** BEGIN **
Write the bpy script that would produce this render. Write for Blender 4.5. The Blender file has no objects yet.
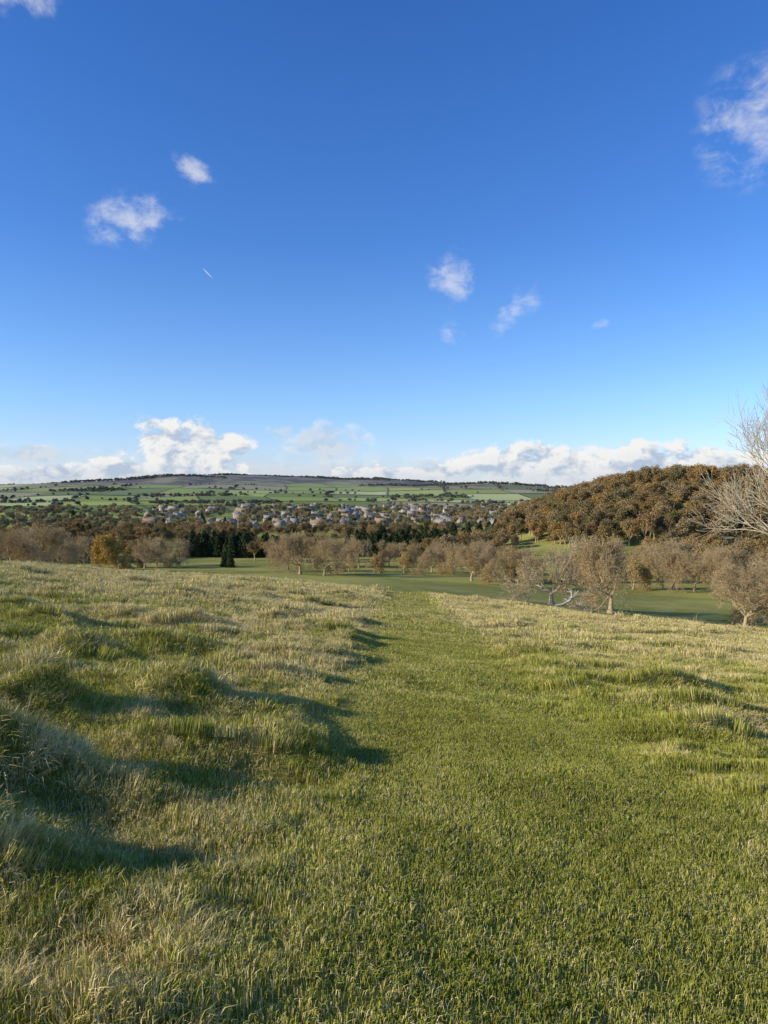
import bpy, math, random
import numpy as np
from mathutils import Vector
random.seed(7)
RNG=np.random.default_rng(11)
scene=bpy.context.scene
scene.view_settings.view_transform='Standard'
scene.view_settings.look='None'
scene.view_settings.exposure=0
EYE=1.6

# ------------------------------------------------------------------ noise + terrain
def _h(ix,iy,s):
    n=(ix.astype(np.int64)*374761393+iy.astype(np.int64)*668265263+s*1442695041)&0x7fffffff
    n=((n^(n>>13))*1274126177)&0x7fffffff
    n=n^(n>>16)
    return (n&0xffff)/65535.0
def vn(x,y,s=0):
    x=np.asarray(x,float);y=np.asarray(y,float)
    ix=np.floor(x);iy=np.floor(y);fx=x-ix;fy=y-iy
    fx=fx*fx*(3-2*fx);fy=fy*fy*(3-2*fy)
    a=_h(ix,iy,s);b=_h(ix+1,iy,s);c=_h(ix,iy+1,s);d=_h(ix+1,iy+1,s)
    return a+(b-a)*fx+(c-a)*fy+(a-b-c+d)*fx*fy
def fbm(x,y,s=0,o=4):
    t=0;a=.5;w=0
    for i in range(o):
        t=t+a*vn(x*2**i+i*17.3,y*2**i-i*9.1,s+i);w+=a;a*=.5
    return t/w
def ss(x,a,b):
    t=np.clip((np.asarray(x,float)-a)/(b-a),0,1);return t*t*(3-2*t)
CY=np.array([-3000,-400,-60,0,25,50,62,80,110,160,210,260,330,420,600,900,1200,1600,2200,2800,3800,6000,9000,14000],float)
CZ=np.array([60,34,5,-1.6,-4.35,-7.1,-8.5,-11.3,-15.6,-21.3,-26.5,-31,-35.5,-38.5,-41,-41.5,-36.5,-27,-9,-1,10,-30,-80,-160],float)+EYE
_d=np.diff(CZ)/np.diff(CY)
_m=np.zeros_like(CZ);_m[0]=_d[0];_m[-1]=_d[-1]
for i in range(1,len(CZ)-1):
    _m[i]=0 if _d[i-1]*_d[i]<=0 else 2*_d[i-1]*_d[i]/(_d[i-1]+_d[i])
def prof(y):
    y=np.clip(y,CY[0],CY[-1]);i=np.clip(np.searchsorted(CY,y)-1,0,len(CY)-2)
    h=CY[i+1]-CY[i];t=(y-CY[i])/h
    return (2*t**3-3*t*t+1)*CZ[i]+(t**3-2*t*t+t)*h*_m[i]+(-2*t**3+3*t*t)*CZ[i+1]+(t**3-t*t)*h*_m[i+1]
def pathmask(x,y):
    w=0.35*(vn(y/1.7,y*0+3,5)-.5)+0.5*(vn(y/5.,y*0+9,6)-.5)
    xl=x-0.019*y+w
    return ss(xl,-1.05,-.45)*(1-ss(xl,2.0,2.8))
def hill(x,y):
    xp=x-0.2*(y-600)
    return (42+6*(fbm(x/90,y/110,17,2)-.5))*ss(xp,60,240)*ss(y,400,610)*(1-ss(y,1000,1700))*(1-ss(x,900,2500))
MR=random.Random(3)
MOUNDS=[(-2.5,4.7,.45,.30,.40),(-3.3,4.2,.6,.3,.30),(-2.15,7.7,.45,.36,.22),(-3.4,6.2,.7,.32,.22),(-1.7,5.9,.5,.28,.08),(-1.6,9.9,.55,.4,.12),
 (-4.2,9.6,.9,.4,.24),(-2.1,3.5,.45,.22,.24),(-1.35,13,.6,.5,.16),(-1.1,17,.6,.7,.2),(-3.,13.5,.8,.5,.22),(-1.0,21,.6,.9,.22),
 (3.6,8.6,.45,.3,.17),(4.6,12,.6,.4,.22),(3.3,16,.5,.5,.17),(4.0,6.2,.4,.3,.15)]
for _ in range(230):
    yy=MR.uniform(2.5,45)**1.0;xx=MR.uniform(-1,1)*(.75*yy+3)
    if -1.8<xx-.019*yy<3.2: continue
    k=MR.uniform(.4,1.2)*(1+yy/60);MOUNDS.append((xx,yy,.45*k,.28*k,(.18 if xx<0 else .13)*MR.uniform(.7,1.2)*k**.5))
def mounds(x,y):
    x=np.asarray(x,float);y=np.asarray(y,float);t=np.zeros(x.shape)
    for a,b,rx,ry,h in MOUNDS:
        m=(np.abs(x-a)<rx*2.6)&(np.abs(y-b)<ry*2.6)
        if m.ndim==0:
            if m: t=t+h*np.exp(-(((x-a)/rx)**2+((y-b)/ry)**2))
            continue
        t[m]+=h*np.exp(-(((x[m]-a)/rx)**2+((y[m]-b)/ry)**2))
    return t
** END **
** BEGIN **
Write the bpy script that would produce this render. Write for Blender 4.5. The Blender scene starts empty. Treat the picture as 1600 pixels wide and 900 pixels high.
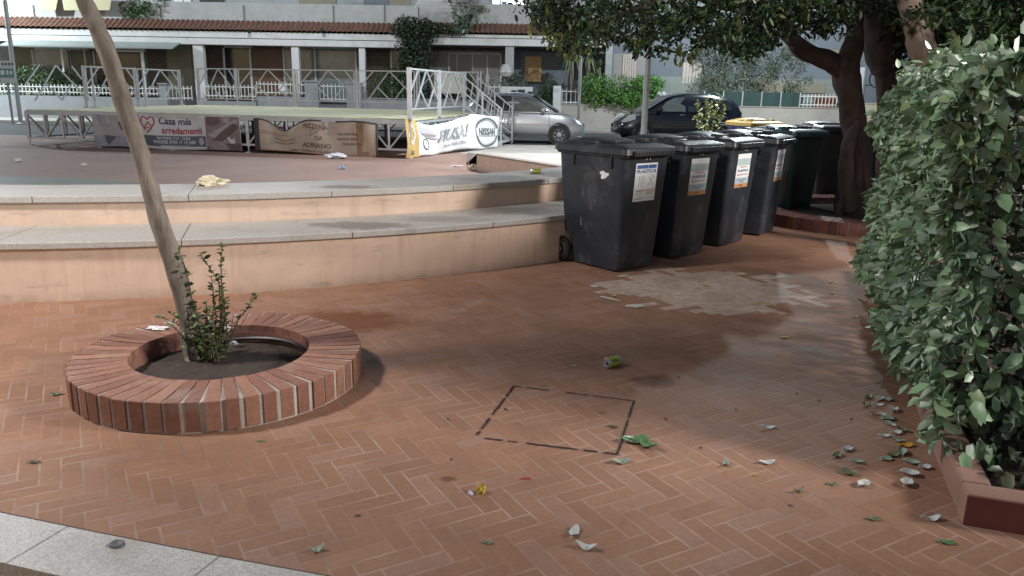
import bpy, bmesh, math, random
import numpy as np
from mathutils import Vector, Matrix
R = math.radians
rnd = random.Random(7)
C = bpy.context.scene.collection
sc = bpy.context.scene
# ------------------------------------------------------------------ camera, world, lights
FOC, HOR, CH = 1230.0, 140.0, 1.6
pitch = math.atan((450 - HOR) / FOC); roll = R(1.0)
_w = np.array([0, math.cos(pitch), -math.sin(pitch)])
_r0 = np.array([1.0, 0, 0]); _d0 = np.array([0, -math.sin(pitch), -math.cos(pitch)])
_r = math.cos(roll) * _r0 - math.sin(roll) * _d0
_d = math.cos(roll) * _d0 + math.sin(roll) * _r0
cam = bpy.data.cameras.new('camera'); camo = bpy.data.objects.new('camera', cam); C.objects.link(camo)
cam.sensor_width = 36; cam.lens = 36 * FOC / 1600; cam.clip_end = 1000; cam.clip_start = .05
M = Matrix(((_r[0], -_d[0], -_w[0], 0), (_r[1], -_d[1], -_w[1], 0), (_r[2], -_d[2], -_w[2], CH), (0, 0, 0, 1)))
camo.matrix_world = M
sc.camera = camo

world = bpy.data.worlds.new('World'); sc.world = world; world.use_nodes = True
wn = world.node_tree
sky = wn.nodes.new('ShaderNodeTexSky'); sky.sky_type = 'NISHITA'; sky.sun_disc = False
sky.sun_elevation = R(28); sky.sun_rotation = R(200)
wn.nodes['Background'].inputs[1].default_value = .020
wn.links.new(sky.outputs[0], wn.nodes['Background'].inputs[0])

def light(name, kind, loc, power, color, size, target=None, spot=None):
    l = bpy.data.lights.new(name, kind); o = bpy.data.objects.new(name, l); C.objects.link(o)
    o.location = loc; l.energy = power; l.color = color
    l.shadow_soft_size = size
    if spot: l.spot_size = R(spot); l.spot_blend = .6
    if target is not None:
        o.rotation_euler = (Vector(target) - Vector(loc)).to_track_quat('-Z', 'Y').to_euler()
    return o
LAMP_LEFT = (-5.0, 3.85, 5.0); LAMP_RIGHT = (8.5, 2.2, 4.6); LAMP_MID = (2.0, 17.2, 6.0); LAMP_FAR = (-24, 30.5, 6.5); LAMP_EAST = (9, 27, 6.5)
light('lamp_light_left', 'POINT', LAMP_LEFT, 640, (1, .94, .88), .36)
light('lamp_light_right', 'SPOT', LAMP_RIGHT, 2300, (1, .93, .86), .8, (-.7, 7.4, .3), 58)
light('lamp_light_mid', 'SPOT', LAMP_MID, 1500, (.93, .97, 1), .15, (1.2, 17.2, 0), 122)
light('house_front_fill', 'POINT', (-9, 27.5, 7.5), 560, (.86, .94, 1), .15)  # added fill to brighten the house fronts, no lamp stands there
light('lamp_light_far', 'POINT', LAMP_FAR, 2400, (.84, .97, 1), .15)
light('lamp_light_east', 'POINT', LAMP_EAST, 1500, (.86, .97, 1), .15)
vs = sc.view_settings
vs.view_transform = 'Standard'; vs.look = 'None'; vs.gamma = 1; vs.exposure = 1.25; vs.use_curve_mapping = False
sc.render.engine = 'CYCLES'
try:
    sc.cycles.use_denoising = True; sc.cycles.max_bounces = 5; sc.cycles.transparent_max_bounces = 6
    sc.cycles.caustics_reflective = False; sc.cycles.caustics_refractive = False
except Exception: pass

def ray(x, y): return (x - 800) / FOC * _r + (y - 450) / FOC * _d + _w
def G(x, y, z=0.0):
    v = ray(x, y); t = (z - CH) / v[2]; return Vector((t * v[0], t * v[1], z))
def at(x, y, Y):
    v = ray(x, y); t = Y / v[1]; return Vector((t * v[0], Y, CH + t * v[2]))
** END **
> _Goal of the exercise_: Starting at the line that contains "900 pixels high." and ending at the line that contains "wn.links.new(sky.outputs[0], wn.nodes['Background'].inputs[0])", give the lines again exactly. Do not include the pictures.

> _Solved exercise_:
Write the bpy script that would produce this render. Write for Blender 4.5. The Blender scene starts empty. Treat the picture as 1600 pixels wide and 900 pixels high.
import bpy, bmesh, math, random
import numpy as np
from mathutils import Vector, Matrix
R = math.radians
rnd = random.Random(7)
C = bpy.context.scene.collection
sc = bpy.context.scene
# ------------------------------------------------------------------ camera, world, lights
FOC, HOR, CH = 1230.0, 140.0, 1.6
pitch = math.atan((450 - HOR) / FOC); roll = R(1.0)
_w = np.array([0, math.cos(pitch), -math.sin(pitch)])
_r0 = np.array([1.0, 0, 0]); _d0 = np.array([0, -math.sin(pitch), -math.cos(pitch)])
_r = math.cos(roll) * _r0 - math.sin(roll) * _d0
_d = math.cos(roll) * _d0 + math.sin(roll) * _r0
cam = bpy.data.cameras.new('camera'); camo = bpy.data.objects.new('camera', cam); C.objects.link(camo)
cam.sensor_width = 36; cam.lens = 36 * FOC / 1600; cam.clip_end = 1000; cam.clip_start = .05
M = Matrix(((_r[0], -_d[0], -_w[0], 0), (_r[1], -_d[1], -_w[1], 0), (_r[2], -_d[2], -_w[2], CH), (0, 0, 0, 1)))
camo.matrix_world = M
sc.camera = camo

world = bpy.data.worlds.new('World'); sc.world = world; world.use_nodes = True
wn = world.node_tree
sky = wn.nodes.new('ShaderNodeTexSky'); sky.sky_type = 'NISHITA'; sky.sun_disc = False
sky.sun_elevation = R(28); sky.sun_rotation = R(200)
wn.nodes['Background'].inputs[1].default_value = .020
wn.links.new(sky.outputs[0], wn.nodes['Background'].inputs[0])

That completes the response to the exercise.